Recently, two new factors have helped sustain efforts. The first is the extension of life expectancy in the Western world, extending the possibilities of prosecution longer than was ever expected. The second is a dramatic change in Germany’s policy vis-à-vis Holocaust perpetrators. Until about a decade ago, in order to convict a Nazi war criminal in Germany, prosecutors had to prove that the suspect had committed a specific crime against a specific victim, and was motivated by racial hatred – which is virtually impossible to obtain these days. Now any person who served in a “death camp,” a concentration camp with the capability of industrialized mass murder, (i.e. by gas chambers or gas vans); or in Einsatzgruppe A, B, C, or D, special mobile killing squads which operated in areas under Soviet control, can be convicted of accessory to murder and serve anywhere from five to 15 years in prison. For the perpetrators today, that might as well be a life sentence.

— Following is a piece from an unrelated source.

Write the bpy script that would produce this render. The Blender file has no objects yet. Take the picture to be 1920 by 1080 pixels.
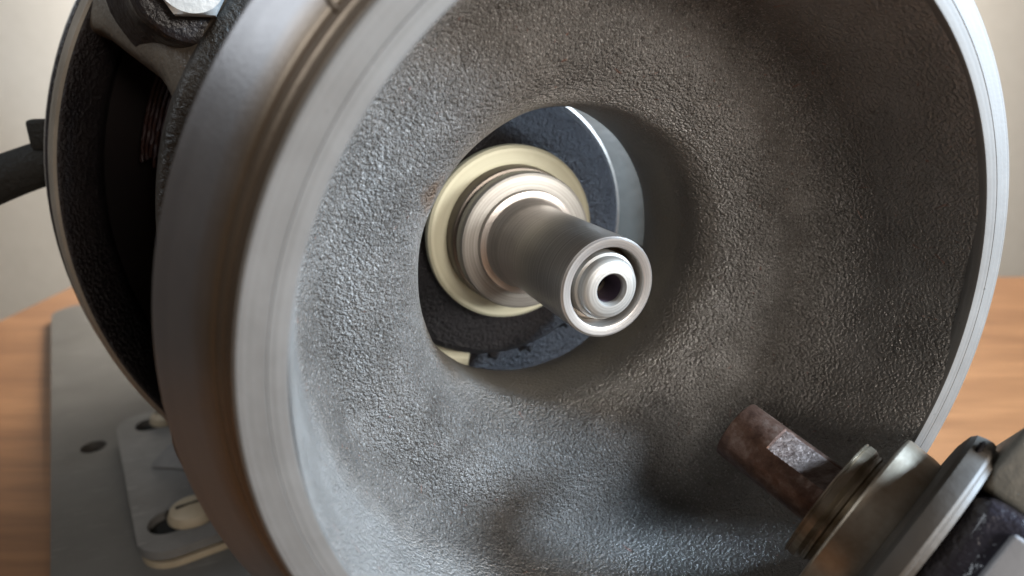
import bpy, bmesh, math, random
from mathutils import Vector, Matrix
random.seed(7)
C = bpy.context.scene
COL = C.collection
R = math.radians

# ------------------------------------------------------------------ camera
YAW, PITCH = R(22.4), R(18.25)
FWD = Vector((math.sin(YAW)*math.cos(PITCH), math.cos(YAW)*math.cos(PITCH), -math.sin(PITCH)))
RGT = Vector((math.cos(YAW), -math.sin(YAW), 0))
UP = RGT.cross(FWD)
cam_d = bpy.data.cameras.new('camera')
cam = bpy.data.objects.new('camera', cam_d); COL.objects.link(cam)
M = Matrix((RGT, UP, -FWD)).transposed().to_4x4()
M.translation = Vector((-.933, -1.08, .584))
cam.matrix_world = M
cam_d.sensor_width = 36
cam_d.lens = 36*1205/1920
cam_d.clip_start = .02
cam_d.clip_end = 200
cam_d.dof.use_dof = True
cam_d.dof.focus_distance = 1.86
cam_d.dof.aperture_fstop = .95
C.camera = cam

# ------------------------------------------------------------------ world and lamps (room windows, plus added fill lamps)
w = bpy.data.worlds.new('World'); C.world = w; w.use_nodes = True
bg = w.node_tree.nodes['Background']
bg.inputs[0].default_value = (.64, .50, .40, 1)
bg.inputs[1].default_value = .11

def area(name, loc, target, size, size_y, power, color):
    d = bpy.data.lights.new(name, 'AREA'); d.shape = 'RECTANGLE'
    d.size = size; d.size_y = size_y; d.energy = power; d.color = color
    o = bpy.data.objects.new(name, d); COL.objects.link(o)
    o.location = loc
    o.rotation_euler = (Vector(target)-Vector(loc)).to_track_quat('-Z', 'Y').to_euler()
    return o
area('window_light', (4.95, -2.5, 2.15), (0, .4, -.2), 1.1, 1.2, 1450, (.60, .79, 1.0))
area('second_window_light', (3.6, -4.7, 1.3), (0, .4, -.1), 1.9, 1.5, 480, (1.0, .97, .93))
area('front_fill_light', (.9, -6.5, 2.2), (0, .4, -.1), 1.8, 1.4, 380, (1.0, .91, .82))  # added fill, not a window: warm light from the front
area('side_window_light', (-6.0, 1.5, 6.5), (0, 1.2, 0), 3.5, 3.5, 330, (.84, .92, 1.0))
area('wall_fill_light', (4.0, 11.0, 6.5), (5.8, 15.0, -1.0), 7.0, 3.0, 8600, (1.0, .97, .91))  # added lamp, only brightens the back wall

C.view_settings.view_transform = 'Standard'
C.view_settings.look = 'None'
C.view_settings.exposure = 0
C.view_settings.gamma = 1

# ------------------------------------------------------------------ materials
def new_mat(name):
    m = bpy.data.materials.new(name); m.use_nodes = True
    nt = m.node_tree
    return m, nt, nt.nodes['Principled BSDF']
def nd(nt, t, **k):
    n = nt.nodes.new(t)
    for a, b in k.items(): setattr(n, a, b)
    return n
def noise(nt, vec, scale, detail=4, rough=.6):
    n = nd(nt, 'ShaderNodeTexNoise'); n.inputs['Scale'].default_value = scale
    n.inputs['Detail'].default_value = detail; n.inputs['Roughness'].default_value = rough
    nt.links.new(vec, n.inputs['Vector']); return n.outputs['Fac']
def ramp(nt, fac, stops):
    n = nd(nt, 'ShaderNodeValToRGB'); e = n.color_ramp.elements
    while len(e) < len(stops): e.new(.5)
    for q, (p, c) in enumerate(stops):
        e[q].position = p; e[q].color = (*c, 1) if len(c) == 3 else c
    nt.links.new(fac, n.inputs[0]); return n.outputs[0]
def mixc(nt, fac, a, b):
    n = nd(nt, 'ShaderNodeMix', data_type='RGBA')
    for s, v in ((0, fac), (6, a), (7, b)):
        if isinstance(v, (int, float)): n.inputs[s].default_value = v
        elif isinstance(v, tuple): n.inputs[s].default_value = (*v, 1)
        else: nt.links.new(v, n.inputs[s])
    return n.outputs[2]
def mth(nt, op, a, b=0.0, clamp=False):
    n = nd(nt, 'ShaderNodeMath', operation=op); n.use_clamp = clamp
    for s, v in ((0, a), (1, b)):
        if isinstance(v, (int, float)): n.inputs[s].default_value = v
        else: nt.links.new(v, n.inputs[s])
    return n.outputs[0]
def coords(nt): return nd(nt, 'ShaderNodeTexCoord').outputs['Object']
def bump(nt, h, strength, dist, prev=None):
    n = nd(nt, 'ShaderNodeBump'); n.inputs['Strength'].default_value = strength
    n.inputs['Distance'].default_value = dist; nt.links.new(h, n.inputs['Height'])
    if prev is not None: nt.links.new(prev, n.inputs['Normal'])
    return n.outputs[0]
def radius(nt, vec, cx=0., cz=0.):
    s = nd(nt, 'ShaderNodeSeparateXYZ'); nt.links.new(vec, s.inputs[0])
    x = mth(nt, 'SUBTRACT', s.outputs[0], cx); z = mth(nt, 'SUBTRACT', s.outputs[2], cz)
    r = mth(nt, 'SQRT', mth(nt, 'ADD', mth(nt, 'MULTIPLY', x, x), mth(nt, 'MULTIPLY', z, z)))
    return r, s.outputs[1]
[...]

Needless to say, the efforts to hold Nazi criminals accountable are a race against the clock. While the cases that do reach trial are relatively few, each one contributes to the efforts to educate society about Nazi crimes. Furthermore, this sends a vital message to those who carry out genocide, that if one commits such crimes, they may still be held accountable several years later. Adding our obligation to the victims to bring their perpetrators to justice, it becomes clear that despite the difficulties and obstacles, we should be thankful that the quest for justice continues.

The writer is chief Nazi-hunter of the Simon Wiesenthal Center and the director of the Center’s Israel Office and Eastern European Affairs.